**Short task**: How many lines of these entries hold the string "Take"? Reply with the number alone.

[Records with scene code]
******
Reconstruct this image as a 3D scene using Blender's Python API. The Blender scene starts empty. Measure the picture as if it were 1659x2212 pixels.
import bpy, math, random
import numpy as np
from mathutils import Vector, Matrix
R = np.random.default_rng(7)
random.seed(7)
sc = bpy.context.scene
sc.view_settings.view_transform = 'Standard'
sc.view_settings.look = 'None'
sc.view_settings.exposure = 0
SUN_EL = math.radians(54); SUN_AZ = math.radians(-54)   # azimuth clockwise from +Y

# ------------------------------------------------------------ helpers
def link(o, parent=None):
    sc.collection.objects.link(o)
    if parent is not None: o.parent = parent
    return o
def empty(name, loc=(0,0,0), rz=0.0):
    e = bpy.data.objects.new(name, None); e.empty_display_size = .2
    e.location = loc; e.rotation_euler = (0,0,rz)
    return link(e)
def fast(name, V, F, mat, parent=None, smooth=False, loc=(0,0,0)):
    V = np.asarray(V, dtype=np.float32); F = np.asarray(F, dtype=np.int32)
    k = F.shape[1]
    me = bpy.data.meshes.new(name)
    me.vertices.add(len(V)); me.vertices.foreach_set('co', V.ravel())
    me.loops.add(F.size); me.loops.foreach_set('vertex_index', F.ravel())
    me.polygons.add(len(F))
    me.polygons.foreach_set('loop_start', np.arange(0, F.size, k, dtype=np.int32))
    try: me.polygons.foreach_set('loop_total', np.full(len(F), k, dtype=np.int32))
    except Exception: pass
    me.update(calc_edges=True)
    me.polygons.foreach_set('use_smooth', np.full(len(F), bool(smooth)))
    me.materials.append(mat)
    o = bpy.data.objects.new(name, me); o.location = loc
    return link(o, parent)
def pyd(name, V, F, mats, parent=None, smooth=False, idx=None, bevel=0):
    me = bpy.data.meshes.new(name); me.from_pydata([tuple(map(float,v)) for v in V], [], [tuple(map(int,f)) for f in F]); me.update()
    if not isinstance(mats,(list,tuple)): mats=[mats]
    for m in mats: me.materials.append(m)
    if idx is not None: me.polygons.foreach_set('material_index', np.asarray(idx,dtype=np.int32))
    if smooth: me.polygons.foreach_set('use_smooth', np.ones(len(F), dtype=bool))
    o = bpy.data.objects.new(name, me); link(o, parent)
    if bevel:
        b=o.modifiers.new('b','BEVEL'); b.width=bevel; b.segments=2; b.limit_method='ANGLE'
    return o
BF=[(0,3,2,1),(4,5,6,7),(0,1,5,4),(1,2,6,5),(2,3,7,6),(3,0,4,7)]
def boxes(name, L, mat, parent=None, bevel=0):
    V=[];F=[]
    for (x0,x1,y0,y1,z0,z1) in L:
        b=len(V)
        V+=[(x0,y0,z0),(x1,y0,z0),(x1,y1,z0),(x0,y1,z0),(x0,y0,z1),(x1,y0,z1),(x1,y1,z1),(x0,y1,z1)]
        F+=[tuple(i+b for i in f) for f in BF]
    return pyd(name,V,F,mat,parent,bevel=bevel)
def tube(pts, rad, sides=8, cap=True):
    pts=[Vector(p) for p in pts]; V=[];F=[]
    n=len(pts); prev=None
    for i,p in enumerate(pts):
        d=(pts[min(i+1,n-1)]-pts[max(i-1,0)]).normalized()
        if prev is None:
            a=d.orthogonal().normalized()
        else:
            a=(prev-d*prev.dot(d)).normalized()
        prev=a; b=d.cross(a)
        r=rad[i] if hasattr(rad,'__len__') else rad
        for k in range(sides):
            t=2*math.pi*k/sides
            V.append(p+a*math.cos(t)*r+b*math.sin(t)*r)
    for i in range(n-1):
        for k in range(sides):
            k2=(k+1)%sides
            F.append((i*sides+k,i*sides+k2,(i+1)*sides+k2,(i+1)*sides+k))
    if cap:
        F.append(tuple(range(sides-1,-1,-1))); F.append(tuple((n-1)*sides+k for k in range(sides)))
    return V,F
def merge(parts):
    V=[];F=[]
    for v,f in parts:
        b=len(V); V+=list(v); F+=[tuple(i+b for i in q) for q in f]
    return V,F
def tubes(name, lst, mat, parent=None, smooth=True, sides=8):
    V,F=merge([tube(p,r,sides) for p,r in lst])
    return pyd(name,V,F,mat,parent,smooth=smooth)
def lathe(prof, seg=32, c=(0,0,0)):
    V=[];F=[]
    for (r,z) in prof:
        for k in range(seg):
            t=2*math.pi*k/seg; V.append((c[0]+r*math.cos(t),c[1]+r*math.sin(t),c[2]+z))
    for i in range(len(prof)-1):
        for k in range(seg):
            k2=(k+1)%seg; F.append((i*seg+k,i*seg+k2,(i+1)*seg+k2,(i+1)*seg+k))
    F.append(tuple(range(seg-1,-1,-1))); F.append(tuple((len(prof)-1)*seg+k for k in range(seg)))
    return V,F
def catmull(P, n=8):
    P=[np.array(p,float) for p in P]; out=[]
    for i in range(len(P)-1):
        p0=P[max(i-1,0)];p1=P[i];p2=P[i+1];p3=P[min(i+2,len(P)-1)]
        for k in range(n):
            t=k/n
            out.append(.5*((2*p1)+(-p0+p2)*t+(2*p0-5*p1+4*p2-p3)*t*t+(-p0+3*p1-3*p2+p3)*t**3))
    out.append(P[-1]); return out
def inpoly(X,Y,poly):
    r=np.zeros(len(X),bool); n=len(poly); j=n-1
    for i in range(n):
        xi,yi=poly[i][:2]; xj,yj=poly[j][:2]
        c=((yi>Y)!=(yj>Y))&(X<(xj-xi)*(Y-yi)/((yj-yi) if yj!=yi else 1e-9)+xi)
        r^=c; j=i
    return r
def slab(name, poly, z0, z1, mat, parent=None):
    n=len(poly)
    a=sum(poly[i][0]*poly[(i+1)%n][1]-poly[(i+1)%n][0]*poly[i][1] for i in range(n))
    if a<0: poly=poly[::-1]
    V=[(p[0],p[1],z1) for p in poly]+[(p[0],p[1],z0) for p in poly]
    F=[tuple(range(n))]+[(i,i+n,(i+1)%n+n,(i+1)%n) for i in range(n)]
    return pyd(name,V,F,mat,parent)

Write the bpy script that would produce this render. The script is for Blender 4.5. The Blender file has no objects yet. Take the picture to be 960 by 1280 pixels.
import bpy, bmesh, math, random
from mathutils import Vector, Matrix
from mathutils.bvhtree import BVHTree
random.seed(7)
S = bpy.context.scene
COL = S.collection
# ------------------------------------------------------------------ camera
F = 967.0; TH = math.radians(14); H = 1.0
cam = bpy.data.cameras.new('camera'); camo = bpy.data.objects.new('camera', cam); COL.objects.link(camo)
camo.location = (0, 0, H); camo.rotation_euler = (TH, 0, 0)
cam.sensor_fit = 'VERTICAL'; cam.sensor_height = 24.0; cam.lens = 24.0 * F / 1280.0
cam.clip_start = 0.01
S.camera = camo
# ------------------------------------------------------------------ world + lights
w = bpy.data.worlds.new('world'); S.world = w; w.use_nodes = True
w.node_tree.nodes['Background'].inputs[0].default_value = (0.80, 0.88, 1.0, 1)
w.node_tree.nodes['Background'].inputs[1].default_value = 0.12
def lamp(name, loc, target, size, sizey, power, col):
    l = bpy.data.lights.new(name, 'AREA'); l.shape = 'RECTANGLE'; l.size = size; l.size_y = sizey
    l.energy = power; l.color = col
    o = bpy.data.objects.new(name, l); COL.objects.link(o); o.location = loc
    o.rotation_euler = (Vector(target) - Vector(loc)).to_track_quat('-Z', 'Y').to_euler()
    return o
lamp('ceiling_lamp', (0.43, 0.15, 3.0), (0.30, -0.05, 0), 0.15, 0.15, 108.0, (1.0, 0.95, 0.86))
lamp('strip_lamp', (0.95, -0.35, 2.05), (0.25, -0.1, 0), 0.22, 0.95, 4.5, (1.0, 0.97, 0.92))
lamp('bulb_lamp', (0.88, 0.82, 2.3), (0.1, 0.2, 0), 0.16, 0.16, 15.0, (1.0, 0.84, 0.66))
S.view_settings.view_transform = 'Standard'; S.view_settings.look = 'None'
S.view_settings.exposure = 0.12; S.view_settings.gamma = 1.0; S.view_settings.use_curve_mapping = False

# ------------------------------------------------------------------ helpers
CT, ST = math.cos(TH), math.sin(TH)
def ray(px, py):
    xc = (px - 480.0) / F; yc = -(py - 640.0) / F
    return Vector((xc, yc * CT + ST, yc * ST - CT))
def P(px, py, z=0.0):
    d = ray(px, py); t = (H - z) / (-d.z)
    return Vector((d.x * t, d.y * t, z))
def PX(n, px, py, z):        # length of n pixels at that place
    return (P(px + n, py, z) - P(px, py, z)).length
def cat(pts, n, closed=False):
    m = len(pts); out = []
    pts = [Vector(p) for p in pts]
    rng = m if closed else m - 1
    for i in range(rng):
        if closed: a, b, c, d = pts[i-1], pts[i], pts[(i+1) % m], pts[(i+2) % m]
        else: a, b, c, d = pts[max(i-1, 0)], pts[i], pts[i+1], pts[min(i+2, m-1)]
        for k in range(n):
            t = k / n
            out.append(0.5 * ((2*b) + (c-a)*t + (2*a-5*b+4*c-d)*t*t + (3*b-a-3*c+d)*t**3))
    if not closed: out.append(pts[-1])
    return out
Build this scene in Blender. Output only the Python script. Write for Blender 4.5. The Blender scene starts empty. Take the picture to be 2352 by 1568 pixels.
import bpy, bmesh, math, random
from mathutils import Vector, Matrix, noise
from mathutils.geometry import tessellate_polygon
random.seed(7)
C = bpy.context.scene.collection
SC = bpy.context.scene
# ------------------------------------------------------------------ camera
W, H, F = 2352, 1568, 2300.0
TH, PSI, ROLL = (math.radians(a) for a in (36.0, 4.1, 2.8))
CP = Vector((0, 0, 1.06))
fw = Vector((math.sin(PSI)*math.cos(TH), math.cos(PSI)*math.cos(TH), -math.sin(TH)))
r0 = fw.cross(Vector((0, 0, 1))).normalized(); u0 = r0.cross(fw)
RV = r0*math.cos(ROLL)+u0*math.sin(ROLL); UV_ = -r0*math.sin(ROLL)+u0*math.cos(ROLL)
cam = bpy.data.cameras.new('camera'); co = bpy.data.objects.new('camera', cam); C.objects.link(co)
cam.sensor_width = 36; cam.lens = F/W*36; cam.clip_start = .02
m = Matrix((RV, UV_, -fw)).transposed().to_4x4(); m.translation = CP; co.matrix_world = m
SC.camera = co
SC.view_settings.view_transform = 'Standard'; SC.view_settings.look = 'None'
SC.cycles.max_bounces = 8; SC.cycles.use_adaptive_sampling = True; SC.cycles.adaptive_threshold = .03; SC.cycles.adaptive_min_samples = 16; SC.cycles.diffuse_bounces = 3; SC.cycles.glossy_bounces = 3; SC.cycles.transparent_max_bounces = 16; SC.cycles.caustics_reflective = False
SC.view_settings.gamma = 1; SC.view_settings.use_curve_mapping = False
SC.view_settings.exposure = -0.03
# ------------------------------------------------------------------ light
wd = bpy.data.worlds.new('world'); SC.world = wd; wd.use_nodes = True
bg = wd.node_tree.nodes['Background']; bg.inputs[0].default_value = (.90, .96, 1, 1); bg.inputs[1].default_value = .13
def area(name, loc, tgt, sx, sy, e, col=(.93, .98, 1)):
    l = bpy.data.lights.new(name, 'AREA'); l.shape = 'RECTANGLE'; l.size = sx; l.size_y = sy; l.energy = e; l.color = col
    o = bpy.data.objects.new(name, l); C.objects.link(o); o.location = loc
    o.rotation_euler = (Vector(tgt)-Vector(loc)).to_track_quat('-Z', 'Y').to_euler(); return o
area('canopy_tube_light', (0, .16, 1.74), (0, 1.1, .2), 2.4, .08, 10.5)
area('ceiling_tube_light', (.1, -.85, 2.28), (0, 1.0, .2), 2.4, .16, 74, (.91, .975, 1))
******
**Output below**: 2